En réponse à la crise, le gouvernement a lancé une approche centrée sur la sécurité

La tactique de guérilla initialement adoptée par les milices s’est par la suite muée en une série d’attaques coordonnées contre les structures administratives locales, au cours desquelles le groupe a commencé à prendre le contrôle de certaines villes. Finalement, les milices Fano et les autres milices ethniques ont commencé à menacer de prendre le contrôle de la capitale régionale, Bahir Dar, obligeant le gouvernement régional à demander l’intervention du gouvernement fédéral.

Le Conseil des ministres a déclaré l’état d’urgence dans la région de l’Amhara le 3 août 2023, le jour où le gouvernement régional a transmis sa demande.

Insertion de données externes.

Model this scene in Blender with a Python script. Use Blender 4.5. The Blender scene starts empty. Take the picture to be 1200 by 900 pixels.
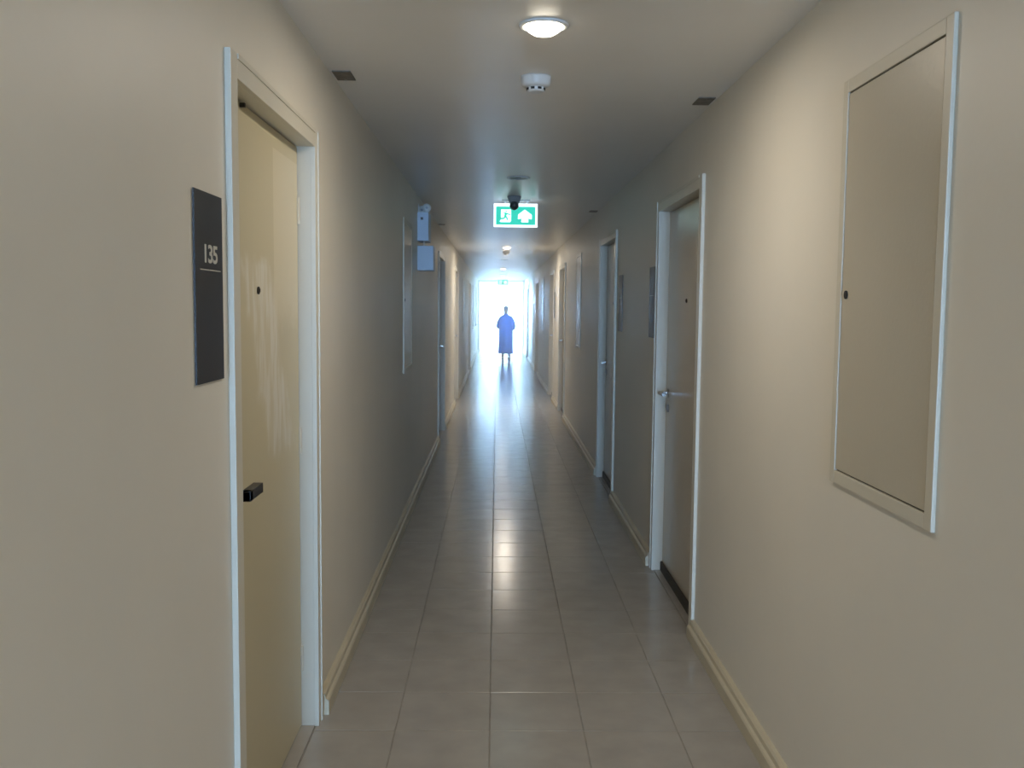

L’état d’urgence restreint fondamentalement les droits civils et politiques. Cette situation est aggravée par la perturbation des moyens de subsistance en raison de la sécurisation des principaux axes de déplacement.

Malgré l’état d’urgence et le déploiement des FDNE pour imposer la paix et la sécurité et restaurer la stabilité, la situation reste fragile dans la région, où les affrontements armés entre les FDNE et les milices Fano et ethniques se poursuivent sans relâche. À ce jour, le gouvernement fédéral maintient son approche sécuritaire dans le but de juguler l’instabilité.

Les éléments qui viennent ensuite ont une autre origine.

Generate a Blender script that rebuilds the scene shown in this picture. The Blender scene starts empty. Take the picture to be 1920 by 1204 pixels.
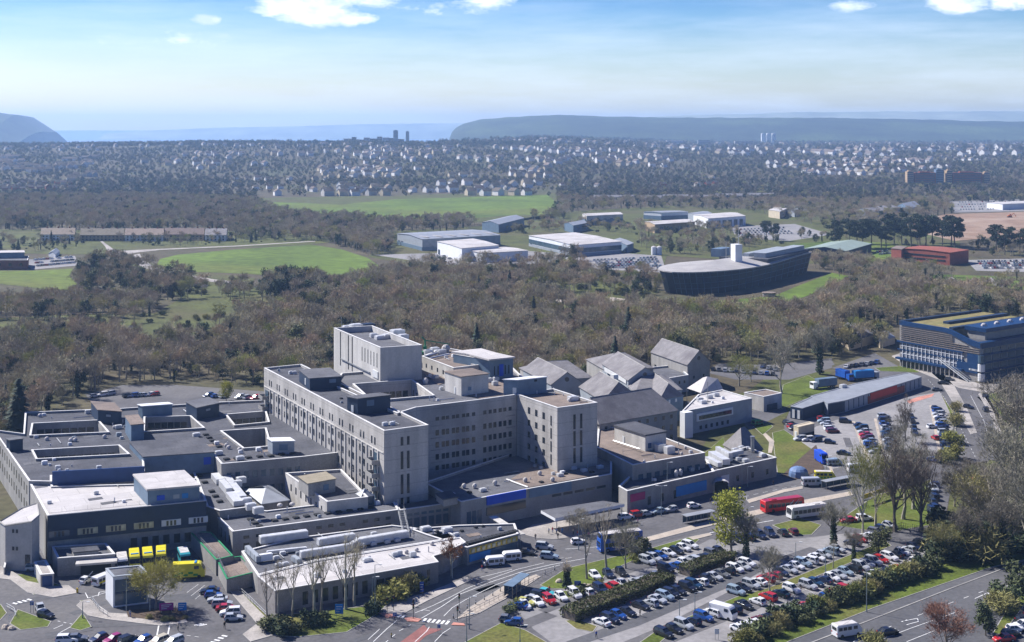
import bpy, math, random
from mathutils import Vector, Matrix, noise
from mathutils.geometry import tessellate_polygon
R = random.Random(11)
sc = bpy.context.scene
COL = sc.collection
F, CX, HZ, H = 2400.0, 960.0, 240.0, 112.0     # survey: focal length and horizon of the survey photo, camera height in metres
rad = math.radians

def P(x, y, z=0.0):
    k = (H - z) / (y - HZ)
    return Vector(((x - CX) * k, F * k, z))

# ------------------------------------------------------------------ materials
MATS = {}
def mat(name, col, rough=.85, var=.18, scale=.35, metal=0.0, streak=False, joint=0.0, stain=None, fine=0.0,
        bump=0.0, rnd=0.0, coat=0.0, spec=.3, trans=0.0, seam=0.0):
    m = bpy.data.materials.new(name); m.use_nodes = True
    nt = m.node_tree; N = nt.nodes; L = nt.links
    bs = N['Principled BSDF']
    bs.inputs['Roughness'].default_value = rough
    bs.inputs['Metallic'].default_value = metal
    bs.inputs['Specular IOR Level'].default_value = spec
    if coat: bs.inputs['Coat Weight'].default_value = coat; bs.inputs['Coat Roughness'].default_value = .08
    tc = N.new('ShaderNodeTexCoord')
    cur = None
    def mixc(a, b, fac, mode='MIX'):
        mx = N.new('ShaderNodeMix'); mx.data_type = 'RGBA'; mx.blend_type = mode
        for s, v in ((0, fac), (6, a), (7, b)):
            if hasattr(v, 'is_linked'): L.new(v, mx.inputs[s])
            elif s == 0: mx.inputs[0].default_value = v
            else: mx.inputs[s].default_value = (*v, 1)
        return mx.outputs[2]
    def nz(sc_, det=4, vec=None, rough_=.55):
        n = N.new('ShaderNodeTexNoise'); n.inputs['Scale'].default_value = sc_; n.inputs['Detail'].default_value = det
        n.inputs['Roughness'].default_value = rough_
        L.new(vec if vec else tc.outputs['Object'], n.inputs['Vector']); return n
    vec = None
    if streak:
        mp = N.new('ShaderNodeMapping'); mp.inputs['Scale'].default_value = (1, 1, .12)
        L.new(tc.outputs['Object'], mp.inputs['Vector']); vec = mp.outputs['Vector']
    lo = tuple(c * (1 - var) for c in col); hi = tuple(min(1, c * (1 + var)) for c in col)
    n1 = nz(scale, 5, vec)
    rp = N.new('ShaderNodeMapRange'); rp.inputs[1].default_value = .3; rp.inputs[2].default_value = .7
    L.new(n1.outputs['Fac'], rp.inputs[0])
    cur = mixc(lo, hi, rp.outputs[0])
    if stain:
        n2 = nz(scale * .23, 6)
        r2 = N.new('ShaderNodeMapRange'); r2.inputs[1].default_value = .48; r2.inputs[2].default_value = .68
        L.new(n2.outputs['Fac'], r2.inputs[0])
        cur = mixc(cur, stain, r2.outputs[0])
    if fine:
        n3 = nz(scale * 9, 3)
        r3 = N.new('ShaderNodeMapRange'); r3.inputs[1].default_value = .3; r3.inputs[2].default_value = .7
        r3.inputs[3].default_value = 1 - fine; r3.inputs[4].default_value = 1 + fine
        L.new(n3.outputs['Fac'], r3.inputs[0])
        cur = mixc(cur, r3.outputs[0], 1.0, 'MULTIPLY')
    if joint:
        sp = N.new('ShaderNodeSeparateXYZ'); L.new(tc.outputs['Object'], sp.inputs[0])
        md = N.new('ShaderNodeMath'); md.operation = 'PINGPONG'; md.inputs[1].default_value = joint / 2
        L.new(sp.outputs['Z'], md.inputs[0])
        lt = N.new('ShaderNodeMath'); lt.operation = 'LESS_THAN'; lt.inputs[1].default_value = .07
        L.new(md.outputs[0], lt.inputs[0])
        ml = N.new('ShaderNodeMath'); ml.operation = 'MULTIPLY'; ml.inputs[1].default_value = .45
        L.new(lt.outputs[0], ml.inputs[0])
        cur = mixc(cur, tuple(c * .3 for c in col), ml.outputs[0])
    if seam:
        mp2 = N.new('ShaderNodeMapping'); mp2.inputs['Rotation'].default_value = (0, 0, -math.radians(29)); L.new(tc.outputs['Object'], mp2.inputs['Vector'])
        br = N.new('ShaderNodeTexBrick'); br.inputs['Scale'].default_value = 1.0; br.inputs['Brick Width'].default_value = seam * 2.4; br.inputs['Row Height'].default_value = seam
        br.inputs['Mortar Size'].default_value = .07; br.inputs['Color1'].default_value = (1, 1, 1, 1); br.inputs['Color2'].default_value = (.80, .80, .82, 1); br.inputs['Mortar'].default_value = (.45, .45, .45, 1)
        L.new(mp2.outputs['Vector'], br.inputs['Vector']); cur = mixc(cur, br.outputs['Color'], .75, 'MULTIPLY')
    if rnd:
        oi = N.new('ShaderNodeObjectInfo')
        hs = N.new('ShaderNodeHueSaturation')
        a = N.new('ShaderNodeMapRange'); a.inputs[3].default_value = 1 - rnd; a.inputs[4].default_value = 1 + rnd
        L.new(oi.outputs['Random'], a.inputs[0]); L.new(a.outputs[0], hs.inputs['Value'])
        w = N.new('ShaderNodeMath'); w.operation = 'MULTIPLY'; w.inputs[1].default_value = 7.31
        L.new(oi.outputs['Random'], w.inputs[0])
        fr = N.new('ShaderNodeMath'); fr.operation = 'FRACT'; L.new(w.outputs[0], fr.inputs[0])
        b = N.new('ShaderNodeMapRange'); b.inputs[3].default_value = .5 - rnd * .03; b.inputs[4].default_value = .5 + rnd * .13
        L.new(fr.outputs[0], b.inputs[0]); L.new(b.outputs[0], hs.inputs['Hue'])
        L.new(cur, hs.inputs['Color']); cur = hs.outputs[0]
    L.new(cur, bs.inputs['Base Color'])
    if bump:
        bp = N.new('ShaderNodeBump'); bp.inputs['Strength'].default_value = bump; bp.inputs['Distance'].default_value = .3
        nb = nz(scale * 6, 4); L.new(nb.outputs['Fac'], bp.inputs['Height']); L.new(bp.outputs[0], bs.inputs['Normal'])
    if trans:
        ad = N.new('ShaderNodeMixShader'); ad.inputs[0].default_value = trans
        tl = N.new('ShaderNodeBsdfTranslucent'); L.new(cur, tl.inputs['Color'])
        L.new(bs.outputs[0], ad.inputs[1]); L.new(tl.outputs[0], ad.inputs[2])
        L.new(ad.outputs[0], N['Material Output'].inputs['Surface'])
    MATS[name] = m
    return m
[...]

Pourquoi le CPS doit-il intervenir ?

Si l’instabilité dans la région de l’Amhara persiste, elle pourrait avoir des répercussions au-delà de l’Éthiopie. Au cours de la guerre qui a opposé les forces amhara et tigréennes entre 2020 et 2022, l’implication de l’Érythrée a conféré une dimension régionale au conflit. Plus les troubles se prolongeront dans la région de l’Amhara, plus il y a de chances que des acteurs érythréens y prennent part. Cela pourrait s’expliquer notamment par la désapprobation mutuelle des deux parties à l’égard de l’accord de cessation des hostilités.

L’instabilité et la guerre entre les Forces armées soudanaises et les Forces de soutien rapide au Soudan pourraient également peser sur l’intensité des affrontements armés en Éthiopie.

Le conflit risquant de se propager, l’implication rapide des protagonistes continentaux est recommandée

Le litige concernant la souveraineté du territoire d’Al-Fashaga à la frontière entre l’Éthiopie et le Soudan, l’afflux croissant de réfugiés et l’augmentation du trafic d’armes dans la région constituent autant de facteurs susceptibles d’exacerber le conflit.

La situation dans la région de l’Amhara pourrait également avoir une incidence sur les opérations menées par l’UA, la communauté internationale et la Somalie contre al-Shabaab. En effet, si l’attention des FDNE est accaparée par les forces amhara et qu’elles réduisent leur présence à la frontière entre l’Éthiopie et la Somalie comme en 2020, les efforts déployés par la Somalie pour lutter contre al Shabaab devront être prolongés. Les islamistes pourraient profiter du vide sécuritaire pour tenter de s’infiltrer en Éthiopie à la recherche d’un lieu sûr où se réfugier. Ils pourraient également étendre leur influence en Éthiopie et ainsi mettre en péril la stabilité d’un autre État membre de la Corne de l’Afrique.

Comment le CPS pourrait-il se rendre utile ?

Le CPS devrait voir dans la crise amhara bien plus qu’un simple enjeu local de sécurité dans l’un de ses États membres. Sur la base de son credo « Trouver des solutions africaines aux problèmes africains », l’organe devrait solliciter l’implication rapide des protagonistes continentaux, le conflit étant susceptible d’avoir des répercussions au niveau régional.

Le gouvernement fédéral et le gouvernement régional d’Amhara ont récemment fait part de leur volonté de dialoguer. Il s’agit-là d’une occasion pour la Commission de l’UA de prendre contact — à la demande du CPS — avec les parties au conflit en vue de mettre en œuvre un mécanisme de résolution des conflits dans la région. Cette démarche pourrait être entreprise par un envoyé spécial, sous la supervision de Mahamat.

Le Groupe des sages pourrait également susciter une certaine volonté politique de la part des deux parties en faveur d’un règlement négocié des différends. Une telle approche effectuée en temps utile permettrait d’éviter une nouvelle crise majeure et déstabilisante en Éthiopie.